→ **Request**
All of the data should be output character for character, except the pictures.

→ **Information supplied**

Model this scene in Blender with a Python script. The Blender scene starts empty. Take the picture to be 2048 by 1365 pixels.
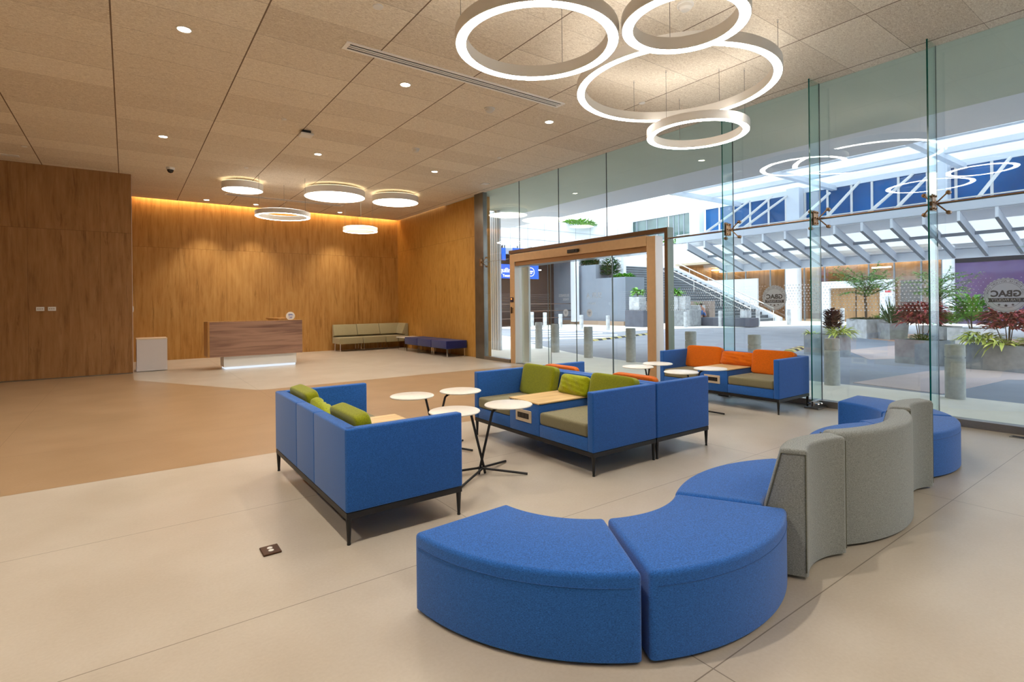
import bpy, bmesh, math, random
from mathutils import Vector, Matrix
PI = math.pi
random.seed(7)
SC = bpy.context.scene
C = SC.collection
ZC = 4.61          # ceiling height
XG = 8.03          # glass facade plane

# ------------------------------------------------------------------ camera
YAW, ROLL, FPX, CY, HC = .629, -.0108, 1061.0, 609.5, 1.5
fw = Vector((math.sin(YAW), math.cos(YAW), 0)); r0 = Vector((math.cos(YAW), -math.sin(YAW), 0)); u0 = Vector((0, 0, 1))
rt = r0*math.cos(ROLL)+u0*math.sin(ROLL); up = u0*math.cos(ROLL)-r0*math.sin(ROLL)
cam_d = bpy.data.cameras.new('camera'); cam = bpy.data.objects.new('camera', cam_d); C.objects.link(cam)
m = Matrix.Identity(4)
for i in range(3):
    m[i][0] = rt[i]; m[i][1] = up[i]; m[i][2] = -fw[i]
m[2][3] = HC
cam.matrix_world = m
cam_d.sensor_width = 36; cam_d.lens = FPX/2048*36; cam_d.shift_y = (CY-682.5)/2048; cam_d.clip_end = 400; cam_d.clip_start = .05
SC.camera = cam

def ray(x, y): return fw*FPX+rt*(x-1024)-up*(y-CY)
def onz(x, y, z): d = ray(x, y); return d*((z-HC)/d.z)+Vector((0, 0, HC))
def onx(x, y, X): d = ray(x, y); return d*(X/d.x)+Vector((0, 0, HC))
def ony(x, y, Y): d = ray(x, y); return d*(Y/d.y)+Vector((0, 0, HC))

# ------------------------------------------------------------------ materials
MATS = {}
def new_mat(name):
    mt = bpy.data.materials.new(name); mt.use_nodes = True
    nt = mt.node_tree; b = nt.nodes['Principled BSDF']
    return mt, nt, b
def srgb(r, g, b):
    f = lambda c: (c/255/12.92) if c/255 <= .04045 else ((c/255+.055)/1.055)**2.4
    return (f(r), f(g), f(b), 1)
def mat(name, col, rough=.5, metal=0., spec=.5, var=0., scale=8., bump=0., stretch=(1, 1, 1)):
    """plain surface with a little procedural variation"""
    if name in MATS: return MATS[name]
    mt, nt, b = new_mat(name)
    c = srgb(*col); b.inputs['Base Color'].default_value = c
    b.inputs['Roughness'].default_value = rough; b.inputs['Metallic'].default_value = metal
    b.inputs['Specular IOR Level'].default_value = spec
    if var or bump:
        tc = nt.nodes.new('ShaderNodeTexCoord'); mp = nt.nodes.new('ShaderNodeMapping'); mp.inputs['Scale'].default_value = stretch
        n = nt.nodes.new('ShaderNodeTexNoise'); n.inputs['Scale'].default_value = scale; n.inputs['Detail'].default_value = 6
        nt.links.new(tc.outputs['Object'], mp.inputs[0]); nt.links.new(mp.outputs[0], n.inputs['Vector'])
        if var:
            rp = nt.nodes.new('ShaderNodeValToRGB'); e = rp.color_ramp.elements
            e[0].position = .3; e[1].position = .7
            e[0].color = tuple(max(0, c[i]*(1-var)) for i in range(3))+(1,)
            e[1].color = tuple(min(1, c[i]*(1+var)) for i in range(3))+(1,)
            nt.links.new(n.outputs['Fac'], rp.inputs[0]); nt.links.new(rp.outputs[0], b.inputs['Base Color'])
        if bump:
            bp = nt.nodes.new('ShaderNodeBump'); bp.inputs['Strength'].default_value = bump; bp.inputs['Distance'].default_value = .01
            nt.links.new(n.outputs['Fac'], bp.inputs['Height']); nt.links.new(bp.outputs[0], b.inputs['Normal'])
    MATS[name] = mt
    return mt
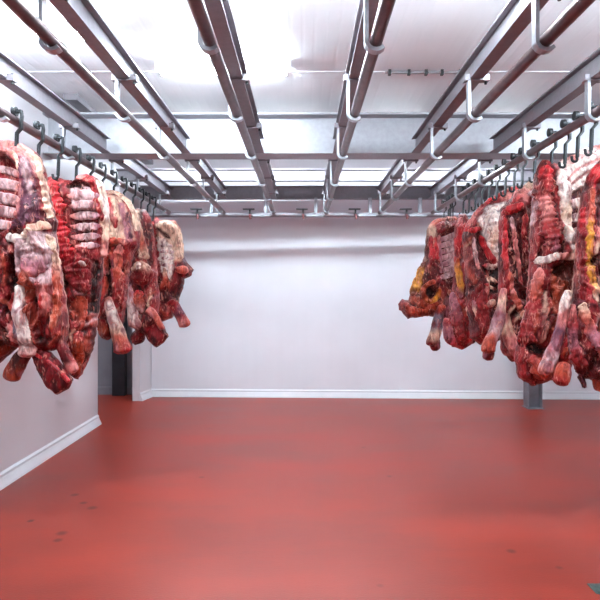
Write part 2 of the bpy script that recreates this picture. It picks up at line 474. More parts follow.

→ **Task output**
Model this scene in Blender with a Python script. The Blender scene starts empty. Take the picture to be 2048 by 1365 pixels.
import bpy, bmesh, math, random
from mathutils import Vector, Matrix
PI = math.pi
random.seed(7)
SC = bpy.context.scene
C = SC.collection
ZC = 4.61          # ceiling height
XG = 8.03          # glass facade plane

# ------------------------------------------------------------------ camera
YAW, ROLL, FPX, CY, HC = .629, -.0108, 1061.0, 609.5, 1.5
fw = Vector((math.sin(YAW), math.cos(YAW), 0)); r0 = Vector((math.cos(YAW), -math.sin(YAW), 0)); u0 = Vector((0, 0, 1))
rt = r0*math.cos(ROLL)+u0*math.sin(ROLL); up = u0*math.cos(ROLL)-r0*math.sin(ROLL)
cam_d = bpy.data.cameras.new('camera'); cam = bpy.data.objects.new('camera', cam_d); C.objects.link(cam)
m = Matrix.Identity(4)
for i in range(3):
    m[i][0] = rt[i]; m[i][1] = up[i]; m[i][2] = -fw[i]
m[2][3] = HC
cam.matrix_world = m
cam_d.sensor_width = 36; cam_d.lens = FPX/2048*36; cam_d.shift_y = (CY-682.5)/2048; cam_d.clip_end = 400; cam_d.clip_start = .05
SC.camera = cam

def ray(x, y): return fw*FPX+rt*(x-1024)-up*(y-CY)
def onz(x, y, z): d = ray(x, y); return d*((z-HC)/d.z)+Vector((0, 0, HC))
def onx(x, y, X): d = ray(x, y); return d*(X/d.x)+Vector((0, 0, HC))
def ony(x, y, Y): d = ray(x, y); return d*(Y/d.y)+Vector((0, 0, HC))

# ------------------------------------------------------------------ materials
MATS = {}
def new_mat(name):
    mt = bpy.data.materials.new(name); mt.use_nodes = True
    nt = mt.node_tree; b = nt.nodes['Principled BSDF']
    return mt, nt, b
def srgb(r, g, b):
    f = lambda c: (c/255/12.92) if c/255 <= .04045 else ((c/255+.055)/1.055)**2.4
    return (f(r), f(g), f(b), 1)
def mat(name, col, rough=.5, metal=0., spec=.5, var=0., scale=8., bump=0., stretch=(1, 1, 1)):
    """plain surface with a little procedural variation"""
    if name in MATS: return MATS[name]
    mt, nt, b = new_mat(name)
    c = srgb(*col); b.inputs['Base Color'].default_value = c
    b.inputs['Roughness'].default_value = rough; b.inputs['Metallic'].default_value = metal
    b.inputs['Specular IOR Level'].default_value = spec
    if var or bump:
        tc = nt.nodes.new('ShaderNodeTexCoord'); mp = nt.nodes.new('ShaderNodeMapping'); mp.inputs['Scale'].default_value = stretch
        n = nt.nodes.new('ShaderNodeTexNoise'); n.inputs['Scale'].default_value = scale; n.inputs['Detail'].default_value = 6
        nt.links.new(tc.outputs['Object'], mp.inputs[0]); nt.links.new(mp.outputs[0], n.inputs['Vector'])
        if var:
            rp = nt.nodes.new('ShaderNodeValToRGB'); e = rp.color_ramp.elements
            e[0].position = .3; e[1].position = .7
            e[0].color = tuple(max(0, c[i]*(1-var)) for i in range(3))+(1,)
            e[1].color = tuple(min(1, c[i]*(1+var)) for i in range(3))+(1,)
            nt.links.new(n.outputs['Fac'], rp.inputs[0]); nt.links.new(rp.outputs[0], b.inputs['Base Color'])
        if bump:
            bp = nt.nodes.new('ShaderNodeBump'); bp.inputs['Strength'].default_value = bump; bp.inputs['Distance'].default_value = .01
            nt.links.new(n.outputs['Fac'], bp.inputs['Height']); nt.links.new(bp.outputs[0], b.inputs['Normal'])
    MATS[name] = mt
    return mt
Write part 2 of the bpy script that recreates this picture. It picks up at line 474. More parts follow.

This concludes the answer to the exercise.